The two ends of any pole set are always in the same place, of course, but with loose poles, the rest are never in the same place twice. Assuming the top of the arch is the point of maximum stress, this means all poles take the worst load once in a while, rather than it falling on the same pole each time.
Fibreglass poles are different. A few of the most strained glass fibres break first, and the process is more gradual, until the pole section loses strength, and finally breaks. Any pole, in which a few fibres have failed, can be identified by holding the pole close to the ear, and flexing it gently in a quiet room. You can hear the broken fibres rubbing. I was sold a defective set once, and it was most obvious. Since the poles can be checked one by one, I take a minute or two to test them, ready for the next trip. You cannot do this with an elastic-cored set. Pre-testing is sufficient advantage not to bother with aluminium poles.
The two doors in the end of the tent have loops on them so they can be pegged-down. Make up an adjustable guy-rope from thin nylon braid, and attach this by the 'end through loop' method, to the loop on the door you do not intend to use as an exit. I am assuming the weather looks bad, and the flysheet is on. Zip the door up from outside the tent, then peg out the new guy rope. When the guy is tightened the doors lift up and away from the tent, and the door loops are about eight inches above the ground. You can now unzip the door, get inside, and zip up again. You have greatly increased ventilation under the door, and with the mesh inside uncovered, the airflow though the tent increases without draughts.
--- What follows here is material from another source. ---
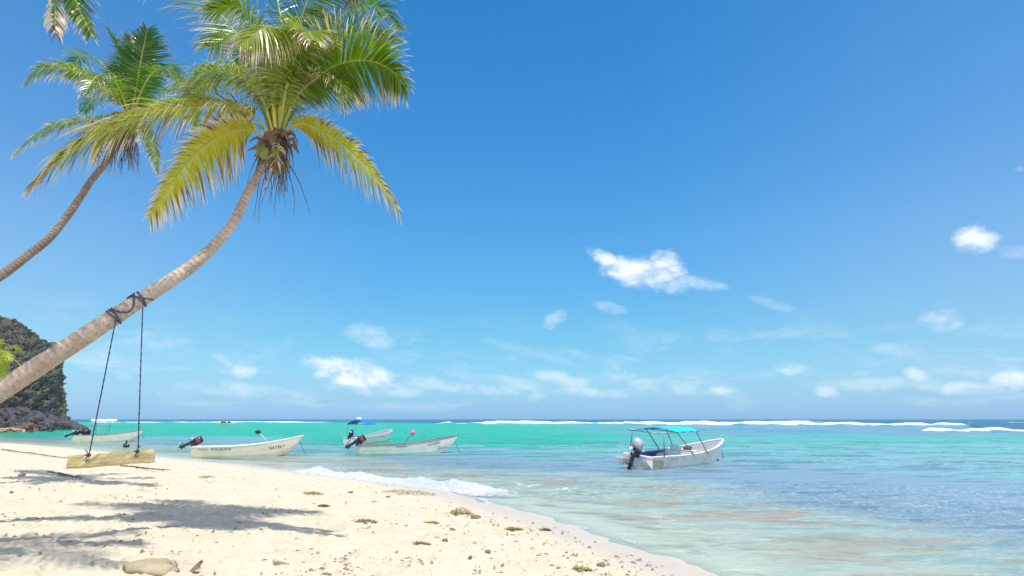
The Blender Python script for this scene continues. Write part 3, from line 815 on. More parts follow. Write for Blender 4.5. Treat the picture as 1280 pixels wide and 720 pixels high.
# --- the near palm that carries the swing
YC = 13.0
tp = [P(0, 489, 10.8), P(90, 431, 11.2), P(172, 377, 11.6), P(225, 343, 12.0), P(262, 313, 12.3), P(290, 280, 12.5), P(309, 243, 12.7), P(330, 205, 12.9), P(341, 186, 13.0)]
d0 = (tp[0] - tp[1])
tp0 = tp[0] + d0 * 1.0; tpa = tp0 + d0 * .55 + Vector((0, 0, -.25))
gb = ground_z(tpa.x - .8, tpa.y)
base1 = Vector((tpa.x - 1.15, tpa.y - .1, gb - .12))
tps = [base1, base1.lerp(tpa, .6) + Vector((.05, 0, -.12)), tp0] + tp
palm1, c1, r1 = palm('near coconut palm leaning from the left edge, carrying the wooden swing', tuple(base1), tps, [.29, .20, .172, .160, .150, .132, .114, .102, .092, .086, .080, .078])
cr = (345, 182)
spec1 = [  # rachis points (px, py, dy), kwargs
    ([(345, 178, 0), (371, 155, -.3), (397, 160, -.5), (430, 181, -.7), (464, 215, -.9), (498, 262, -1.0)], dict(hue=.88, brown=.8, L=.92, seed=1, droop=.8, n=130, side=(.45, -.8, .42), wid=.018, uneven=.5)),
    ([(348, 176, 0), (370, 122, -.2), (397, 97, -.4), (422, 81, -.5), (456, 76, -.7), (485, 85, -.8), (508, 110, -.9)], dict(hue=.28, brown=.4, L=1.1, seed=2, droop=.42, n=140, side=(.12, .45, -.85), wid=.022)),
    ([(350, 176, 0), (372, 110, .5), (408, 62, 1.0), (450, 40, 1.4), (492, 52, 1.7)], dict(hue=.12, brown=.25, L=1.1, seed=3, droop=.6, n=90)),
    ([(348, 176, 0), (351, 120, -.4), (350, 66, -.9), (344, 36, -1.5), (328, 36, -2.1), (300, 58, -2.5)], dict(hue=.50, brown=.6, L=1.1, seed=4, droop=1.1, n=130, side=(.95, .3, 0))),
    ([(344, 176, 0), (330, 110, .2), (300, 50, .4), (264, 6, .6), (222, -22, .7), (186, -8, .8)], dict(hue=.22, brown=.3, L=1.1, seed=5, droop=.5, n=95, side=(.5, .5, .6))),
    ([(341, 178, 0), (322, 148, -.2), (295, 135, -.4), (236, 133, -.7), (181, 146, -1.0), (127, 169, -1.2), (80, 198, -1.4), (42, 232, -1.6)], dict(hue=.72, brown=.7, L=1.0, seed=6, droop=1.4, n=230, wid=.023, spread=.5)),
    ([(341, 180, 0), (312, 160, -.3), (285, 165, -.6), (253, 183, -.8), (219, 222, -1.0), (187, 270, -1.1)], dict(hue=.95, brown=.75, L=1.0, seed=7, droop=.55, spread=1.0, n=135, side=(-.5, -.7, .55), wid=.018, uneven=.55)),
    ([(346, 178, 0), (338, 110, .4), (318, 62, .9), (286, 42, 1.3), (262, 58, 1.6)], dict(hue=.40, brown=.45, L=1.0, seed=8, droop=.8, n=90)),
    ([(347, 176, 0), (362, 100, .1), (374, 34, .2), (392, -14, .3), (420, -30, .4), (452, -10, .5)], dict(hue=.25, brown=.4, L=1.1, seed=9, droop=.6, n=90, side=(.3, .6, -.7))),
    ([(345, 176, 0), (348, 100, .7), (352, 30, 1.3), (334, -30, 1.7), (296, -56, 2.0)], dict(hue=.12, brown=.2, L=1.0, seed=10, droop=.5, spread=.6, n=90)),
    ([(342, 178, 0), (322, 126, .6), (288, 102, 1.1), (252, 108, 1.6), (226, 130, 1.9)], dict(hue=.35, brown=.3, L=.9, n=90, seed=11, droop=.7)),
    ([(346, 180, 0), (368, 140, .9), (396, 112, 1.8), (420, 108, 2.5), (438, 126, 3.0)], dict(hue=.10, brown=.3, L=1.0, n=90, seed=12, droop=.6)),
    ([(344, 178, 0), (342, 118, 1.0), (330, 78, 2.0), (312, 66, 2.7), (296, 86, 3.3)], dict(hue=.10, brown=.2, L=.7, seed=13, droop=.5)),
    ([(347, 177, 0), (358, 110, -.5), (372, 66, -1.0), (384, 40, -1.6), (392, 50, -2.2)], dict(hue=.45, brown=.5, L=.9, n=90, seed=14, droop=.8)),
    ([(346, 178, 0), (352, 128, .2), (360, 84, .5), (370, 40, .9)], dict(hue=.22, brown=.1, L=.6, seed=15, droop=.15, spread=.5)),
    ([(346, 178, 0), (342, 128, -.1), (336, 92, -.2), (324, 56, -.2)], dict(hue=.50, brown=.1, L=.5, seed=16, droop=.2, spread=.5)),
    ([(347, 180, 0), (376, 152, .4), (404, 160, .9), (420, 190, 1.2)], dict(hue=.35, brown=.9, L=.45, seed=17, droop=1.1, thin=.5, n=44)),
    ([(343, 180, 0), (326, 158, .5), (300, 160, 1.0), (282, 186, 1.3)], dict(hue=.3, brown=.9, L=.42, seed=18, droop=1.1, thin=.5, n=44)),
    ([(346, 176, 0), (362, 116, .3), (392, 58, .7), (430, 18, 1.1), (470, 8, 1.5), (500, 36, 1.8)], dict(hue=.15, brown=.3, L=.95, seed=60, droop=.7, n=100)),
    ([(345, 176, 0), (336, 104, -.2), (318, 40, -.4), (296, 8, -.6), (262, 14, -.8)], dict(hue=.35, brown=.45, L=.95, seed=61, droop=.8, n=100)),
    ([(346, 176, 0), (356, 96, .5), (366, 40, .9), (384, 16, 1.3), (410, 26, 1.7)], dict(hue=.18, brown=.5, L=.95, seed=62, droop=.9, n=100)),
    ([(344, 178, 0), (326, 120, -.3), (296, 92, -.7), (258, 88, -1.1), (232, 108, -1.4)], dict(hue=.45, brown=.5, L=.8, seed=63, droop=.9, n=90)),
    ([(347, 177, 0), (364, 120, -.2), (392, 92, -.5), (416, 96, -.9), (436, 118, -1.2)], dict(hue=.2, brown=.4, L=.9, seed=64, droop=.9, n=90)),
]
for pts, kw in spec1: FP(palm1, cr, pts, YC, .72, **kw)
cc1 = P(343, 178, YC) - base1
crown_heart(palm1, cc1, Vector((.2, 0, 1)).normalized(), 2, 7, 1.15)
dead_strands(palm1, cc1 + Vector((0, 0, -.05)), 70, 1.1, 3)
dead_strands(palm1, cc1 + Vector((.1, -.05, .05)), 50, .8, 5)
dead_strands(palm1, cc1 + Vector((.05, 0, -.25)), 16, 1.5, 8)
# a withered frond hanging straight down beside the trunk
frond(palm1, [cc1, cc1 + Vector((.18, -.25, -.15)), cc1 + Vector((.16, -.3, -.6)), cc1 + Vector((-.02, -.28, -1.15))], L=.28, n=26, seed=31, hue=.1, brown=1.6, droop=1.6, thin=.4, name='dead_frond')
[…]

This arrangement can be used in the pouring rain without trouble, and keeps internal condensation under control. Since the door inner is no longer in contact with the mesh, any condensation runs down onto the ground rather than migrating onto the mesh, and dripping into the tent. This simple mod will make a wedge dome habitable in rain. In light or moderate snowfall, the snow that slips off the tent will take much longer to fill in the widened air-gap. The unmodified tent will only ventilate for a few minutes, before snow blocks the airspace under the door.
To really boost ventilation, and stiffen the whole tent, the second stage is required. Sew triangular guy rope attachment points, half-way along the bottom edge of the remaining three sides of the fly. Fit similar guy ropes to the one now mounted on the door, to these three points. You can now use a single tent peg at each corner to peg down the groundsheet and the fly. Now peg out and adjust the three new guys plus the one you fitted to the door. The fly changes shape, the tent goes rigid, and you have large ventilators at ground level, under all four sides of the tent fly.
Classic storm guys connect to sewn-on points on the external fly. If the wind is really wild, you are likely to be inside your tent, rather than strolling or skiing around. A buffeted tent is being slowly abraded, from cloth friction, and if it is not raining or snowing as well, less damage goes on if you can keep the fly off the tent. My modified storm guys can be used with or without the fly, and require no fastening points on the tent.